### [Task to complete]
Extract every line below, verbatim.
>> Start Material for this task
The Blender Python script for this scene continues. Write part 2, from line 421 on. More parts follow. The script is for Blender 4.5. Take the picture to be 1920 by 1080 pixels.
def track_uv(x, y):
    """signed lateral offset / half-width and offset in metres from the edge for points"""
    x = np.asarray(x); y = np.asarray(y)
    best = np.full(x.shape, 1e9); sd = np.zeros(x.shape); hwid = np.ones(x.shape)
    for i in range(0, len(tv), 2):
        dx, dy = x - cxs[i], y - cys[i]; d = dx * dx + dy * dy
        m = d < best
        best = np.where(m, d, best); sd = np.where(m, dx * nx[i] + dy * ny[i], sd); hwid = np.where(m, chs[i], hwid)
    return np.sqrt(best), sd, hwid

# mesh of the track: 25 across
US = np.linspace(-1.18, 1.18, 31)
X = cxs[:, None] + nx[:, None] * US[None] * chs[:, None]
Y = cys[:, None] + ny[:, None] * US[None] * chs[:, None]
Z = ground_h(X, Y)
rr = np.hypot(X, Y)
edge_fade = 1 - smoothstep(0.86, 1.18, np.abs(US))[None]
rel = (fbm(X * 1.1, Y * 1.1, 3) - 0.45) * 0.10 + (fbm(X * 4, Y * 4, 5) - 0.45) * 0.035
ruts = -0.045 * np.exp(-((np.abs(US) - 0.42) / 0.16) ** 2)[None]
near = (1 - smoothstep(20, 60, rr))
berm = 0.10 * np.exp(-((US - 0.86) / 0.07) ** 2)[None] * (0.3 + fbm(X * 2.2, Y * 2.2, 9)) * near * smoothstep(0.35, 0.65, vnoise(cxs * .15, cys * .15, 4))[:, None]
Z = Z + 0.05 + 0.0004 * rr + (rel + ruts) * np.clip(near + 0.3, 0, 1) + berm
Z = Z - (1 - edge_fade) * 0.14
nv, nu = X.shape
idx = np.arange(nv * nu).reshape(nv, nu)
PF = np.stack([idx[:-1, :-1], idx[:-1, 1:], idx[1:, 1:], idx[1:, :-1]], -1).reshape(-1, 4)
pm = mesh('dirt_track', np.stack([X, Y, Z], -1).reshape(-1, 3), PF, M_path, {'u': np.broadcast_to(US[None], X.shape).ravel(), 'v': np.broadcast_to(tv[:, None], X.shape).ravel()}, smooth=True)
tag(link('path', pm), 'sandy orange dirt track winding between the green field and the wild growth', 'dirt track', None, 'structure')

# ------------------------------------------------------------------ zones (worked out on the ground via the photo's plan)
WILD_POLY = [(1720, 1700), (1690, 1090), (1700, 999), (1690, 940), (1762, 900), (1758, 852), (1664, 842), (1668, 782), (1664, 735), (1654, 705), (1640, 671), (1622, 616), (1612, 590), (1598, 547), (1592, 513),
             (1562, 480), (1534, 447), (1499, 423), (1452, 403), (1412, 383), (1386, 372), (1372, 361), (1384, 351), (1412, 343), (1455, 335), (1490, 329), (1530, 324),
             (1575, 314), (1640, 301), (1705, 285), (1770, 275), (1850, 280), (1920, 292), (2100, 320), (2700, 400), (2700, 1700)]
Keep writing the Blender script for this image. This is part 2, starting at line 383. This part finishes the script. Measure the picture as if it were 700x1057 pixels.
>> End Material for this task
### [Answer in full]
The Blender Python script for this scene continues. Write part 2, from line 421 on. More parts follow. The script is for Blender 4.5. Take the picture to be 1920 by 1080 pixels.
def track_uv(x, y):
    """signed lateral offset / half-width and offset in metres from the edge for points"""
    x = np.asarray(x); y = np.asarray(y)
    best = np.full(x.shape, 1e9); sd = np.zeros(x.shape); hwid = np.ones(x.shape)
    for i in range(0, len(tv), 2):
        dx, dy = x - cxs[i], y - cys[i]; d = dx * dx + dy * dy
        m = d < best
        best = np.where(m, d, best); sd = np.where(m, dx * nx[i] + dy * ny[i], sd); hwid = np.where(m, chs[i], hwid)
    return np.sqrt(best), sd, hwid

# mesh of the track: 25 across
US = np.linspace(-1.18, 1.18, 31)
X = cxs[:, None] + nx[:, None] * US[None] * chs[:, None]
Y = cys[:, None] + ny[:, None] * US[None] * chs[:, None]
Z = ground_h(X, Y)
rr = np.hypot(X, Y)
edge_fade = 1 - smoothstep(0.86, 1.18, np.abs(US))[None]
rel = (fbm(X * 1.1, Y * 1.1, 3) - 0.45) * 0.10 + (fbm(X * 4, Y * 4, 5) - 0.45) * 0.035
ruts = -0.045 * np.exp(-((np.abs(US) - 0.42) / 0.16) ** 2)[None]
near = (1 - smoothstep(20, 60, rr))
berm = 0.10 * np.exp(-((US - 0.86) / 0.07) ** 2)[None] * (0.3 + fbm(X * 2.2, Y * 2.2, 9)) * near * smoothstep(0.35, 0.65, vnoise(cxs * .15, cys * .15, 4))[:, None]
Z = Z + 0.05 + 0.0004 * rr + (rel + ruts) * np.clip(near + 0.3, 0, 1) + berm
Z = Z - (1 - edge_fade) * 0.14
nv, nu = X.shape
idx = np.arange(nv * nu).reshape(nv, nu)
PF = np.stack([idx[:-1, :-1], idx[:-1, 1:], idx[1:, 1:], idx[1:, :-1]], -1).reshape(-1, 4)
pm = mesh('dirt_track', np.stack([X, Y, Z], -1).reshape(-1, 3), PF, M_path, {'u': np.broadcast_to(US[None], X.shape).ravel(), 'v': np.broadcast_to(tv[:, None], X.shape).ravel()}, smooth=True)
tag(link('path', pm), 'sandy orange dirt track winding between the green field and the wild growth', 'dirt track', None, 'structure')

# ------------------------------------------------------------------ zones (worked out on the ground via the photo's plan)
WILD_POLY = [(1720, 1700), (1690, 1090), (1700, 999), (1690, 940), (1762, 900), (1758, 852), (1664, 842), (1668, 782), (1664, 735), (1654, 705), (1640, 671), (1622, 616), (1612, 590), (1598, 547), (1592, 513),
             (1562, 480), (1534, 447), (1499, 423), (1452, 403), (1412, 383), (1386, 372), (1372, 361), (1384, 351), (1412, 343), (1455, 335), (1490, 329), (1530, 324),
             (1575, 314), (1640, 301), (1705, 285), (1770, 275), (1850, 280), (1920, 292), (2100, 320), (2700, 400), (2700, 1700)]
Keep writing the Blender script for this image. This is part 2, starting at line 383. This part finishes the script. Measure the picture as if it were 700x1057 pixels.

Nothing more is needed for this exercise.